The build process begins with preparing the physical structure of the EnviroMonitor system. A durable plastic container is used as the main enclosure to protect electronic components from rain, sunlight and moisture during outdoor deployment. Small holes are carefully drilled in the container to allow sensor cables to pass through while minimizing water ingress. A one meter PVC pipe is securely attached to the container to act as a vertical stand for the anemometer, ensuring stable placement and adequate exposure to wind. The container is positioned on level ground to maintain balance and reduce vibration during operation.

The DIY anemometer is mounted at the top of the PVC pipe to maximize airflow exposure. A rotating cup assembly is used to capture wind movement. A small magnet is fixed to the rotating component, while an A3144 Hall effect sensor is mounted on the stationary part close to the magnet. As the anemometer rotates, the magnet passes the Hall sensor and generates digital pulses.
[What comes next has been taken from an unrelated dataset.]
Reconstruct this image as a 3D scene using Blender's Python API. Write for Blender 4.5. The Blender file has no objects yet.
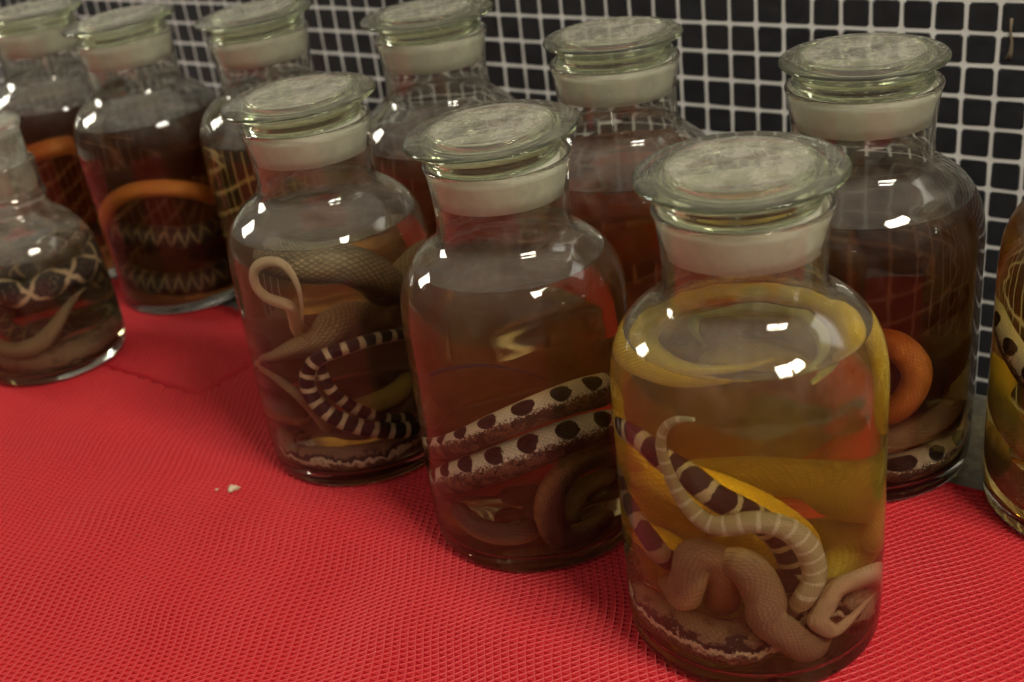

These pulses are later counted by the microcontroller to calculate wind speed. The anemometer wiring is routed through the PVC pipe to protect the cables from environmental damage.

Environmental sensors are placed strategically to ensure accurate measurements. The DHT11 or DHT22 temperature and humidity sensor and the MQ135 air quality sensor are installed inside small ventilated plastic covers attached to the exterior of the enclosure. These covers allow airflow while protecting the sensors from direct rain and debris. Sensor cables are guided into the enclosure through sealed openings to maintain weather resistance.

Inside the enclosure, all electronic components are assembled on a breadboard or prototype PCB. The Raspberry Pi Pico W is mounted securely and connected to the sensors using jumper wires and appropriate resistors. The MQ135 sensor is connected to an analog input pin, while the DHT sensor and Hall effect sensor are connected to digital GPIO pins. Wiring is arranged neatly to reduce noise, avoid loose connections and simplify maintenance or troubleshooting. The code embedded in the Raspberry Pi Pico W is as follows:

The system is powered using a 10,000 mAh power bank connected to the Raspberry Pi Pico W via a USB C cable. The power bank is placed securely inside the enclosure to prevent movement during outdoor operation. This power configuration allows the system to operate continuously for approximately two days without requiring access to mains power, making it suitable for temporary or mobile deployments.

Once assembly is complete, the enclosure is sealed and the system is deployed in an open outdoor area around Universiti Malaysia Terengganu (UMT). Initial testing is performed to ensure all sensors are functioning correctly, wind speed pulses are detected and data is successfully transmitted to the cloud platform. The dashboard is checked to verify real-time updates and system stability before leaving the device for continuous monitoring.